Ban first began to use the tubes in the '80s, in exhibitions. Impressed
by the material's load-bearing capacity (he calls cardboard "improved
wood"), he thought of them again in 1995, after the Kobe earthquake, and
used donated 34-ply tubes to build a community hall and houses. Working
with the United Nations, Ban has shipped paper log houses to Turkey and
Rwanda. "Refugee shelter has to be beautiful," he says. "Psychologically,
refugees are damaged. They have to stay in nice places."

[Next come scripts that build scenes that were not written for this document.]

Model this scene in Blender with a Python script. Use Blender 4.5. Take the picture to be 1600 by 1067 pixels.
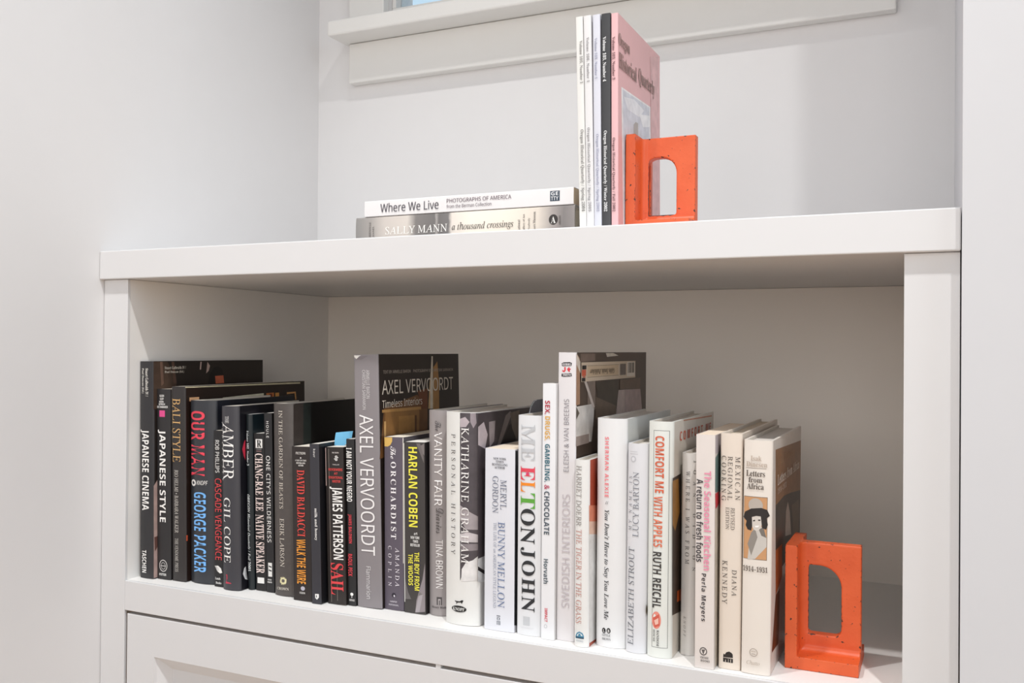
import bpy, bmesh, math, random
from mathutils import Matrix, Vector

SC = bpy.context.scene
COL = SC.collection
for _o in list(bpy.data.objects):
    bpy.data.objects.remove(_o, do_unlink=True)
R = math.radians
random.seed(4)

def lin(h):
    v = [int(h[i:i + 2], 16) / 255 for i in (0, 2, 4)]
    return tuple(c / 12.92 if c <= .04045 else ((c + .055) / 1.055) ** 2.4 for c in v) + (1,)

# ------------------------------------------------------------------ camera
# metres: x along the shelf, y into the wall, z up; z = 0 is the counter top, y = 0 its front edge
cam = bpy.data.cameras.new('camera')
cam.sensor_width = 36
cam.lens = 32.31
cam.clip_start = .01
camo = bpy.data.objects.new('camera', cam)
COL.objects.link(camo)
_yaw, _pit, _rol = .43552, .00691, .00804
_f = Vector((-math.sin(_yaw) * math.cos(_pit), math.cos(_yaw) * math.cos(_pit), math.sin(_pit)))
_r = Vector((math.cos(_yaw), math.sin(_yaw), 0))
_u = _r.cross(_f)
_r, _u = _r * math.cos(_rol) + _u * math.sin(_rol), _u * math.cos(_rol) - _r * math.sin(_rol)
_m = Matrix((_r, _u, -_f)).transposed().to_4x4()
_m.translation = (1.0333, -.8925, -.1263)
camo.matrix_world = _m
SC.camera = camo

# ------------------------------------------------------------------ light
world = bpy.data.worlds.new('world')
SC.world = world
world.use_nodes = True
nt = world.node_tree
bg = nt.nodes['Background']
tc = nt.nodes.new('ShaderNodeTexCoord')
sx = nt.nodes.new('ShaderNodeSeparateXYZ')
nt.links.new(tc.outputs['Generated'], sx.inputs[0])
def wramp(sock, stops):
    mp = nt.nodes.new('ShaderNodeMath')
    mp.operation = 'MULTIPLY_ADD'
    mp.inputs[1].default_value = .5
    mp.inputs[2].default_value = .5
    nt.links.new(sock, mp.inputs[0])
    rp = nt.nodes.new('ShaderNodeValToRGB')
    e = rp.color_ramp.elements
    e[0].position, e[0].color = stops[0]
    e[1].position, e[1].color = stops[-1]
    for p_, c_ in stops[1:-1]:
        e.new(p_).color = c_
    nt.links.new(mp.outputs[0], rp.inputs[0])
    return rp.outputs[0]
# added room glow: bright warm low, dim cool high; sky behind the window
room = wramp(sx.outputs['Z'], [(.25, (2.3, 1.85, 1.5, 1)), (.46, (1.5, 1.36, 1.23, 1)), (.56, (1.36, 1.38, 1.40, 1)), (.66, (.60, .70, .83, 1)), (.92, (.24, .30, .38, 1))])
behind = wramp(sx.outputs['Y'], [(.55, (0, 0, 0, 1)), (.75, (1, 1, 1, 1))])
mx = nt.nodes.new('ShaderNodeMix')
mx.data_type = 'RGBA'
nt.links.new(behind, mx.inputs[0])
nt.links.new(room, mx.inputs[6])
mx.inputs[7].default_value = (1.0, 1.4, 1.72, 1)
nt.links.new(mx.outputs[2], bg.inputs[0])
bg.inputs[1].default_value = .56

def spot(name, loc, aim, watts, size, blend, radius, col):
    l = bpy.data.lights.new(name, 'SPOT')
    l.energy = watts
    l.spot_size = R(size)
    l.spot_blend = blend
    l.shadow_soft_size = radius
    l.color = col
    o = bpy.data.objects.new(name, l)
    COL.objects.link(o)
    o.location = loc
    o.rotation_euler = (Vector(aim) - Vector(loc)).to_track_quat('-Z', 'Y').to_euler()
    return o

spot('ceiling_downlight', (.17, -.86, 2.20), (.52, -.33, -.44), 112, 60, 1.0, .04, (.99, .99, .985))
spot('ceiling_downlight', (1.42, -.92, 2.20), (.45, -.30, -.44), 145, 60, 1.0, .03, (.99, .99, .985))

# soft fill added behind the camera to brighten the inside of the compartment
al = bpy.data.lights.new('front_fill_light', 'AREA')
al.shape = 'RECTANGLE'
al.size, al.size_y = 2.2, 1.5
al.energy = 27
al.color = (1, .99, .98)
alo = bpy.data.objects.new('front_fill_light', al)
COL.objects.link(alo)
alo.location = (.55, -3.1, .55)
alo.rotation_euler = (R(90), 0, 0)

# cool fill added at the right to brighten the left wall
sl = bpy.data.lights.new('side_fill_light', 'AREA')
sl.shape = 'RECTANGLE'
sl.size, sl.size_y = 1.4, 1.3
sl.energy = 17
sl.color = (.80, .90, 1)
slo = bpy.data.objects.new('side_fill_light', sl)
COL.objects.link(slo)
slo.location = (3.1, -.95, .95)
slo.rotation_euler = (Vector((0, -.1, .2)) - Vector((3.1, -.95, .95))).to_track_quat('-Z', 'Y').to_euler()

vs = SC.view_settings
vs.view_transform = 'Standard'
vs.look = 'None'
vs.gamma = 1
vs.use_curve_mapping = False
vs.exposure = 0.0

# ------------------------------------------------------------------ materials
MATS = {}

def mat(key, hexa, rough=.45, vary=.05, scale=60, bump=0, spec=.4, kind=None, hex2=None):
    k = (key, hexa, rough, kind, hex2)
    if k in MATS:
        return MATS[k]
    m = bpy.data.materials.new(key)
    m.use_nodes = True
    t = m.node_tree
    b = t.nodes['Principled BSDF']
    b.inputs['Roughness'].default_value = rough
    b.inputs['Specular IOR Level'].default_value = spec
    c = lin(hexa)
    co = t.nodes.new('ShaderNodeTexCoord')
    n = t.nodes.new('ShaderNodeTexNoise')
    n.inputs['Scale'].default_value = scale
    n.inputs['Detail'].default_value = 4
    mixn = t.nodes.new('ShaderNodeMix')
    mixn.data_type = 'RGBA'
    A, B, OUT = mixn.inputs[6], mixn.inputs[7], mixn.outputs[2]
    if kind == 'streak':
        mpn = t.nodes.new('ShaderNodeMapping')
        mpn.inputs['Scale'].default_value = (6, 1, .25)
        t.links.new(co.outputs['Object'], mpn.inputs[0])
        t.links.new(mpn.outputs[0], n.inputs['Vector'])
    elif kind == 'pages':
        mpn = t.nodes.new('ShaderNodeMapping')
        mpn.inputs['Scale'].default_value = (25, .3, .3)
        t.links.new(co.outputs['Object'], mpn.inputs[0])
        t.links.new(mpn.outputs[0], n.inputs['Vector'])
    else:
        t.links.new(co.outputs['Object'], n.inputs['Vector'])
    A.default_value = tuple(max(0, x * (1 - vary)) for x in c[:3]) + (1,)
    B.default_value = tuple(min(1, x * (1 + vary)) for x in c[:3]) + (1,)
    if hex2:
        B.default_value = lin(hex2)
    t.links.new(n.outputs['Fac'], mixn.inputs[0])
    t.links.new(OUT, b.inputs['Base Color'])
    if bump:
        bn = t.nodes.new('ShaderNodeBump')
        bn.inputs['Strength'].default_value = bump
        bn.inputs['Distance'].default_value = .0004
        t.links.new(n.outputs['Fac'], bn.inputs['Height'])
        t.links.new(bn.outputs[0], b.inputs['Normal'])
    MATS[k] = m
    return m

def ramp_mat(key, stops, length):
    m = bpy.data.materials.new(key)
    m.use_nodes = True
    t = m.node_tree
    b = t.nodes['Principled BSDF']
    b.inputs['Roughness'].default_value = .4
    co = t.nodes.new('ShaderNodeTexCoord')
    n = t.nodes.new('ShaderNodeTexNoise')
    n.inputs['Scale'].default_value = 120
    t.links.new(co.outputs['Object'], n.inputs['Vector'])
    s = t.nodes.new('ShaderNodeSeparateXYZ')
    t.links.new(co.outputs['Object'], s.inputs[0])
    sc_ = t.nodes.new('ShaderNodeMath')
    sc_.operation = 'MULTIPLY'
    sc_.inputs[1].default_value = 1 / length
    t.links.new(s.outputs['Z'], sc_.inputs[0])
    a = t.nodes.new('ShaderNodeMath')
    a.operation = 'MULTIPLY_ADD'
    a.inputs[1].default_value = .012
    t.links.new(n.outputs['Fac'], a.inputs[0])
    t.links.new(sc_.outputs[0], a.inputs[2])
    r = t.nodes.new('ShaderNodeValToRGB')
    e = r.color_ramp.elements
    st = sorted(stops)
    e[0].position, e[0].color = st[0][0], lin(st[0][1])
    e[1].position, e[1].color = st[-1][0], lin(st[-1][1])
    for p, c in st[1:-1]:
        q = e.new(p)
        q.color = lin(c)
    t.links.new(a.outputs[0], r.inputs[0])
    t.links.new(r.outputs[0], b.inputs['Base Color'])
    return m

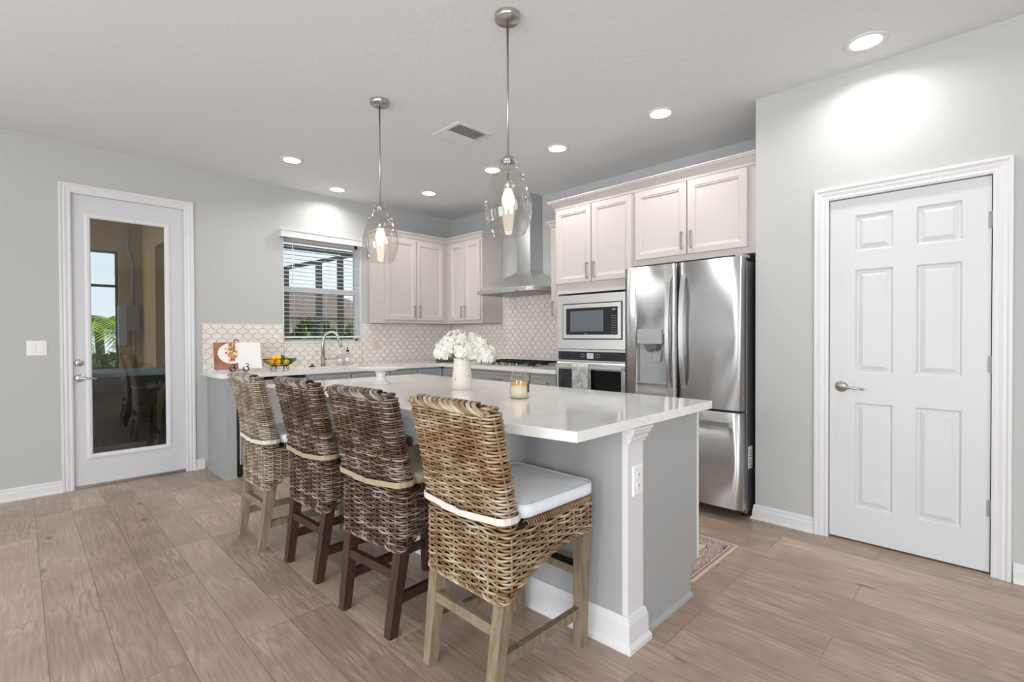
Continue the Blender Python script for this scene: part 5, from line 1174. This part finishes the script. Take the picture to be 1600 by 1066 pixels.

But it's not all about utility. Ban has managed to turn ugly-duckling
cardboard into some gorgeous swans. The Japanese pavilion he created for
this year's EXPO 2000 in Hannover, Germany, is a huge undulating grid
of paper tubes enclosed, like a covered wagon, with a paper canopy. An
eight-ton, 27-m-long lattice arch of tubes currently swoops over the garden
at the Museum of Modern Art in New York City, casting a thatch of ever
changing shadows.
Ban's designs touch the earth lightly in more ways than one. After EXPO
2000, his pavilion will be shipped to a recycling center to be returned
to the pulp from whence it came. Just try that with bricks.